→ EXERCISE:
Report the number of lines containing "script", with no other words.

Rows from a 3D scene dataset:
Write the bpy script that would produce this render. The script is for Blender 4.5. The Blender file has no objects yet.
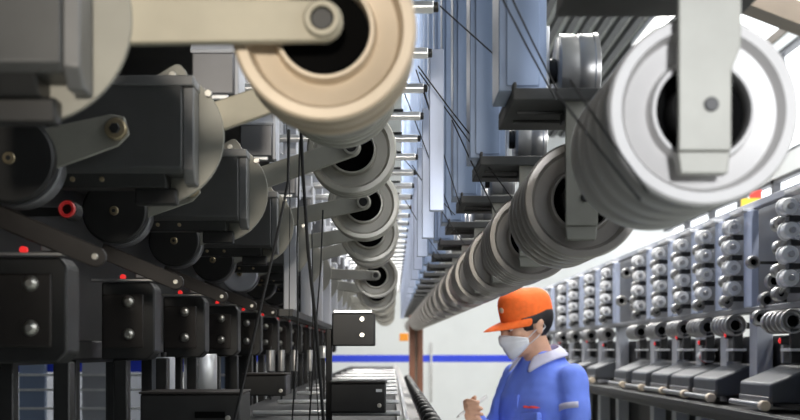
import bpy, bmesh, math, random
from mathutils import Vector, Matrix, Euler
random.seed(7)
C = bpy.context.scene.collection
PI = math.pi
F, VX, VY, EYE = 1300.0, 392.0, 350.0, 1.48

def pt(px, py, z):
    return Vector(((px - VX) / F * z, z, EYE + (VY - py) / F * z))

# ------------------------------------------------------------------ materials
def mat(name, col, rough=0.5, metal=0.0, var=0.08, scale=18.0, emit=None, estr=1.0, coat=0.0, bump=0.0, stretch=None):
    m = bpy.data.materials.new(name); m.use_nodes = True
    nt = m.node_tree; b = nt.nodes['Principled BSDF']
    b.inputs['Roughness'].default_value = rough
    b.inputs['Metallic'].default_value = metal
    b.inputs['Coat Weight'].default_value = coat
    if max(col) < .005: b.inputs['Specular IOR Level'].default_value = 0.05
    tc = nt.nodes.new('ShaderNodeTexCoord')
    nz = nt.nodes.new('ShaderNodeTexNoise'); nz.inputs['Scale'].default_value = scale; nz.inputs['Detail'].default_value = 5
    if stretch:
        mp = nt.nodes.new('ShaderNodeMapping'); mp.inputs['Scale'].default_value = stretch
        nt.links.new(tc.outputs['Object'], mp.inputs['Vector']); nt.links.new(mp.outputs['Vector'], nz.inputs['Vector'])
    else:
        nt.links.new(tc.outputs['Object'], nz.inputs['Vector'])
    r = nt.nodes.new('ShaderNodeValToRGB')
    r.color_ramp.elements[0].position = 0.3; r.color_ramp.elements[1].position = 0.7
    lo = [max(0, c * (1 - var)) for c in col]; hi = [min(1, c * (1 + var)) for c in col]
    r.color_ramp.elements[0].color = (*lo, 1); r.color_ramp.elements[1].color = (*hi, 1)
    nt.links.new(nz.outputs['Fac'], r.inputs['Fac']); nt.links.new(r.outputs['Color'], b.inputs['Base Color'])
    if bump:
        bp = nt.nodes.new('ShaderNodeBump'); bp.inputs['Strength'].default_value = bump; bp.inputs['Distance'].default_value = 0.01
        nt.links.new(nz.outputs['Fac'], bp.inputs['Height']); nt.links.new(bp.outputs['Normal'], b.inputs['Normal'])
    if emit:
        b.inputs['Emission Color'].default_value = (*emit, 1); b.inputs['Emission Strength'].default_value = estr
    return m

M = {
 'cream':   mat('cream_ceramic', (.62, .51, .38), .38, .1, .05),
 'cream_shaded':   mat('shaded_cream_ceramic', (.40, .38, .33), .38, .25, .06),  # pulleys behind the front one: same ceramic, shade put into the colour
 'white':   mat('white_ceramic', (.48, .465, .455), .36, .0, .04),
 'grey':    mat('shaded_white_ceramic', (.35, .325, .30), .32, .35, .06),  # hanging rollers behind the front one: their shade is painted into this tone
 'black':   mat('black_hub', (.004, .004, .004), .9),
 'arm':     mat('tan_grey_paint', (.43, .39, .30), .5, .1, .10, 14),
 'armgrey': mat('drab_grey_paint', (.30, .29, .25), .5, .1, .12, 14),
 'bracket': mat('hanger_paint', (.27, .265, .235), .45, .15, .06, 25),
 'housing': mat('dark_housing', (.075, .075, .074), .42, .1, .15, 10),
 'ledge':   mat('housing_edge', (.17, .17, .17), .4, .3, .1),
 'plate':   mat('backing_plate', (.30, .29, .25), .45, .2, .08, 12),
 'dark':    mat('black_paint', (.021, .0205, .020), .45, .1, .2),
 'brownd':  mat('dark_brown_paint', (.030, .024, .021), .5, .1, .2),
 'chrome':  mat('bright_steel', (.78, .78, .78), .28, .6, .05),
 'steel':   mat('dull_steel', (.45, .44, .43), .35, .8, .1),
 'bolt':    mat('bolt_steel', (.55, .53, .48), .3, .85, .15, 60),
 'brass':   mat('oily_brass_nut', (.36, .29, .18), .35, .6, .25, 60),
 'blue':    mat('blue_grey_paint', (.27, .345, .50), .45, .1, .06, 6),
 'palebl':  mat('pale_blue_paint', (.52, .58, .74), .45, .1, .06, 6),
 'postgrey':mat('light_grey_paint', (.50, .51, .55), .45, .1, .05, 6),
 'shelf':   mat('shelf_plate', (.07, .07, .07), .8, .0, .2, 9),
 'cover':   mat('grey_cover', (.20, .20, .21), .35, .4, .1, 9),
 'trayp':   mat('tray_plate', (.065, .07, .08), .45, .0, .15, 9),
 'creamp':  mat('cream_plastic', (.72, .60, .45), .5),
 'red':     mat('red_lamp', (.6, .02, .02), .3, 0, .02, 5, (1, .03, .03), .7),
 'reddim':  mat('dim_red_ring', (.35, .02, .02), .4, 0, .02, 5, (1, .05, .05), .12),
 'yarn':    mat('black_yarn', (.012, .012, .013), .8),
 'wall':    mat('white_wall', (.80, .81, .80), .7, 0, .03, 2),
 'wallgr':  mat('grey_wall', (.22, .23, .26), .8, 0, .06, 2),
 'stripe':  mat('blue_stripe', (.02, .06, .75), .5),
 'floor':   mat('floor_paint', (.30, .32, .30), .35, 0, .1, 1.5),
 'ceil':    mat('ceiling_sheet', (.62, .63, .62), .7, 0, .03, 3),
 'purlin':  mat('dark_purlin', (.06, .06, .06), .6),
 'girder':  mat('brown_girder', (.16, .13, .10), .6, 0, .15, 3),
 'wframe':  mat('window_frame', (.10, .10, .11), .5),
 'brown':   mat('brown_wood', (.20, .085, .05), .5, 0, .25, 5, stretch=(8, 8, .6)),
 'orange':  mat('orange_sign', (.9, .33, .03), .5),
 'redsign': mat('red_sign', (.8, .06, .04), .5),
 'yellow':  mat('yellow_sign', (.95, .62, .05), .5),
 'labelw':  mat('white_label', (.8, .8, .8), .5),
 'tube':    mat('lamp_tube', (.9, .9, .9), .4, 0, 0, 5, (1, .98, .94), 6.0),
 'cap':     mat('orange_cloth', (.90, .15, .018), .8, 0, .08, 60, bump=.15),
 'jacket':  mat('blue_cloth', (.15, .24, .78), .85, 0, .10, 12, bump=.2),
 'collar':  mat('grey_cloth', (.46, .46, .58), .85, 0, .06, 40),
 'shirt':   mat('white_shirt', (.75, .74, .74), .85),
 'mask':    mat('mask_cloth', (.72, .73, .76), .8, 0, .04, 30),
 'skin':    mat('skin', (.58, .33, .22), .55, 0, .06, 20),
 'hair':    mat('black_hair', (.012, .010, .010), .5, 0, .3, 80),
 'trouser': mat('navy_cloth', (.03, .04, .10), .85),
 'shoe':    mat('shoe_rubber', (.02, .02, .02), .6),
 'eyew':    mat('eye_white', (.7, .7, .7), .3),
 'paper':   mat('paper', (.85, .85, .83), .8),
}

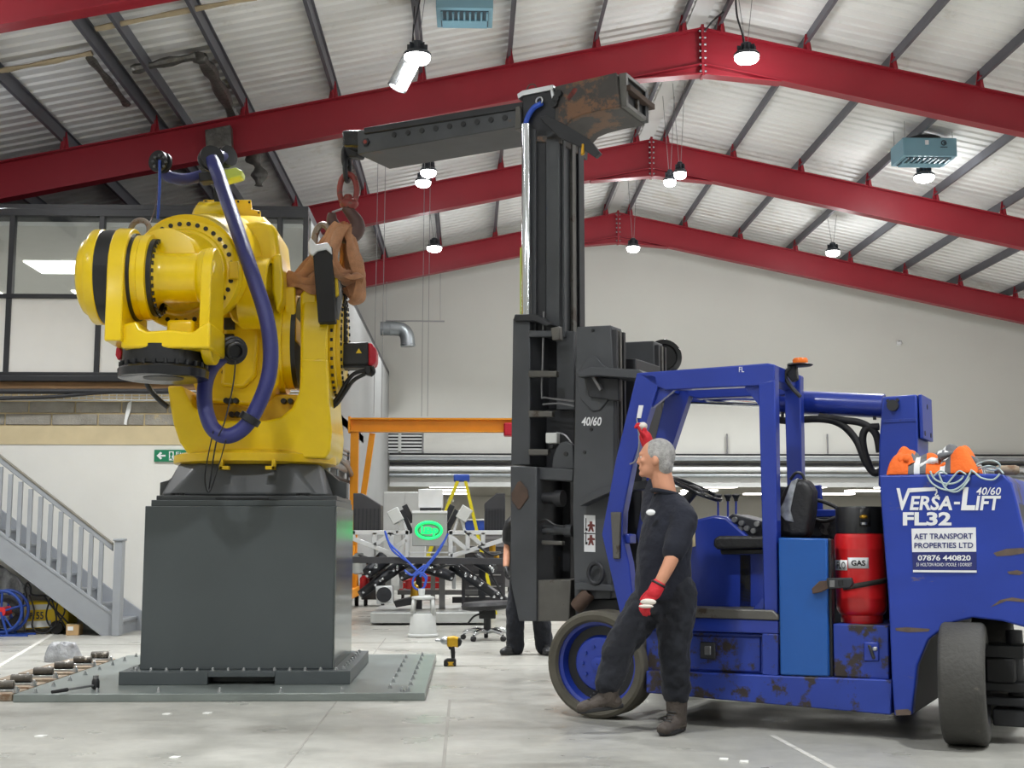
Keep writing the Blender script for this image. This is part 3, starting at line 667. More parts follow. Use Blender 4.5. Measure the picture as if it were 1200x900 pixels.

→ COMPLETE RESPONSE:
2